The Guardian — A huge storm, violent, dark and loud, rumbled through Greece, thunder and lightning skittering through the skies. After Sunday’s general elections it was not lost on many: Athenians saw in the tempest a perfect metaphor, an omen even, that the old was finally being washed away.
“People voted for change, for what they believed would be a fresh start,” Lefteris Pavlis, who owns a chain of eateries in the city centre, said on Monday. “They voted to give Alexis Tsipras a second chance, which says a lot about the state of the opposition.”
And yet the triumphant return to power of the young leftist and his Syriza party, pledging to overturn the old order of corruption, cronyism and vested interests, was not preoccupying many. What was uppermost was the daily grind of living.
“There are problems,” sighed Vangelis Evangelides, who sells nuts in the narrow streets beneath the ancient Acropolis. “Lots of problems. Will Syriza be able to solve them?” he shrugged. “Let’s hope they can.”
Almost six years into their worst financial crisis in modern times, Greeks are exhausted, weary of self-examination, worn down by economic and political uncertainty and the depredations of austerity.
On the streets on Monday, outside banks and kiosks and shops, the mood, if anything, was strangely sombre. “What election?” quipped Panagiotis Katsanos who runs a kiosk on Mitropoleos Street in central Athens.
From 7am to 1pm, about 150 people had stopped by to say “good morning” or buy cigarettes, newspapers and soft drinks, but not a single person had mentioned the election. “I’m telling you: not one person,” he exclaimed. “Nobody cares, because the feeling is they are all the same, they all tell lies, so what’s the difference?”
In the vegetable stalls off Athinas Street, vendors echoed that view. “Ten people this morning have had me weigh olives,” said Tassos Kounoupiotis. “We have got to that point where money is so tight. Politics and politicians belong to another world.”
It was clear as pollsters took stock of the election result that voter apathy – the force behind an abstention rate that reached a record high of almost 44% – has now become a dominant feature of Greek politics. Tsipras is the fifth prime minister to be voted into office since the crisis began. In winning his gamble for a fresh, four-year mandate he has emerged as the pre-eminent figure in Greek political life, but for many people his victory does not reflect their concerns.

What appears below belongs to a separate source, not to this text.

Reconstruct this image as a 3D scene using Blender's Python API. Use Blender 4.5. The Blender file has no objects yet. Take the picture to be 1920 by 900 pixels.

That, say analysts, will make implementation of the draconian reforms international creditors are demanding in return for a third rescue programme of €86bn (£62bn) in bailout funds harder still. The snap poll saw very little discussion of the spending cuts and reforms the new administration will now have to embark on. A Greek default and ejection from the eurozone will loom if they are not enforced.
“It was incredible that a man who betrayed every single promise he ever made, who oversaw a period where the banks were closed and capital controls were enforced, who played such a big part in worsening the economy, was again voted in so spectacularly,” said Pavlis. “The controls have eased it’s true, but every small business is having a really hard time,” he lamented.
But, he said, it was undeniable that the era of Tsipras was now upon Greece.
“He has promised the sun will shine. There are a lot of people out there who are going to be hoping today’s storm isn’t his first broken promise.”